テザー(USDT)は7月時点で1131億3000万ドルの流通供給量に達し、2023年3月のシリコンバレーバンク(SVB)の崩壊以来、重要なマイルストーンを迎えた。
IntoTheBlock(ITB)のデータによると、2023年のSVB崩壊は、伝統的な金融機関(TradFi)から安定を求めてUSDT(テザー)に逃げ込むことになり、ステーブルコイン市場にとって重要な転換点となった。
コインテレグラフとのインタビューで、ITBのマーケティングディレクターであるヴィンセント・マリエパード氏は、USDTのアクセスのしやすさが主要な優位性となっており、「主要取引所での基軸取引ペアとして存在しているため、価値の移転や市場のボラティリティに対するヘッジを容易にする」と説明した。
ステーブルコイン市場の時価総額はSVB崩壊後も成長を続け、2022年12月の1378億6000万ドルから2024年7月には約1500億ドルに増加した。
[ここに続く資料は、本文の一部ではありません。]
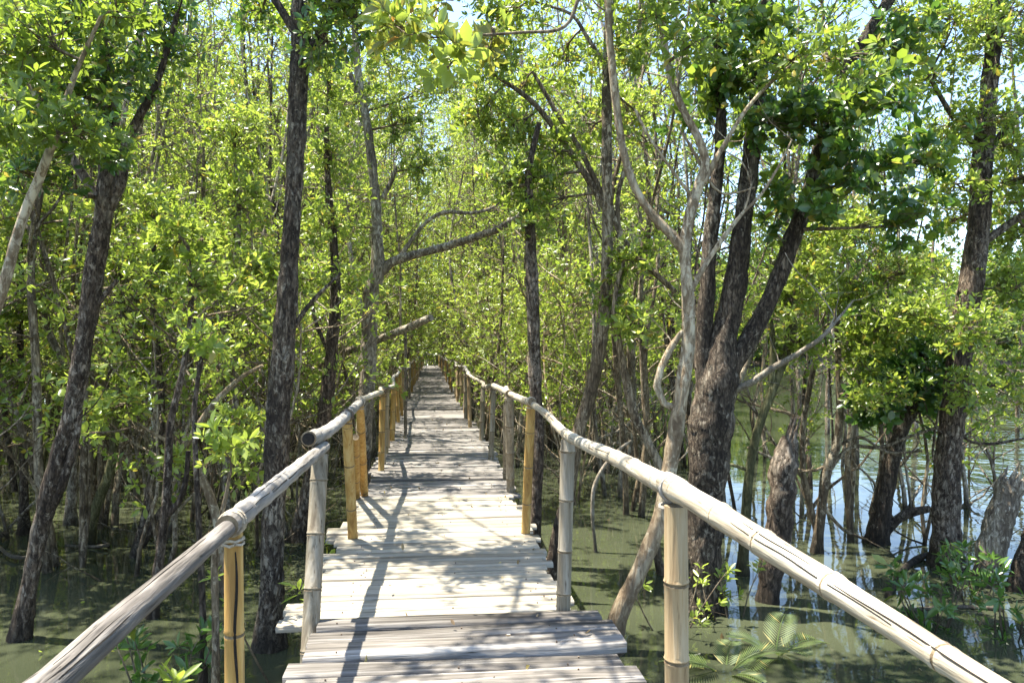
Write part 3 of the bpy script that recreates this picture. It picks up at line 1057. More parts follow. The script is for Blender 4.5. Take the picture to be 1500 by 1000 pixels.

ステーブルコイン市場は、スイス金融市場監督局(FINMA)の新しい発行者ガイドラインなどの規制イニシアチブにより、世界的な注目を集めている。
ITBのデータによると、この増加により、DAI、FDUSD、USDMなどのステーブルコインが10万ドルを超え、市場における信頼性と流動性が向上したという。
サークルUSD(USDC)は7月に規制面での対応が進み、新しい欧州連合(EU)の暗号資産市場(MiCA)規制枠組みに準拠する最初のグローバルなステーブルコイン発行者となった。しかし、この進展にもかかわらず、ステーブルコイン市場での337億1000万ドルの時価総額は、USDTの1131億3000万ドルとの間に大きな差がある。
USDTの成功の理由について、マリエパード氏は、USDTが分散型金融(DeFi)や取引を超えた役割を持っていると説明した。「USDTは、ハイパーインフレーションや経済不安に直面している地域の個人や企業にとって、信頼性と安定性を提供する安定した金融ツールとして魅力的な価値提案を提供する」。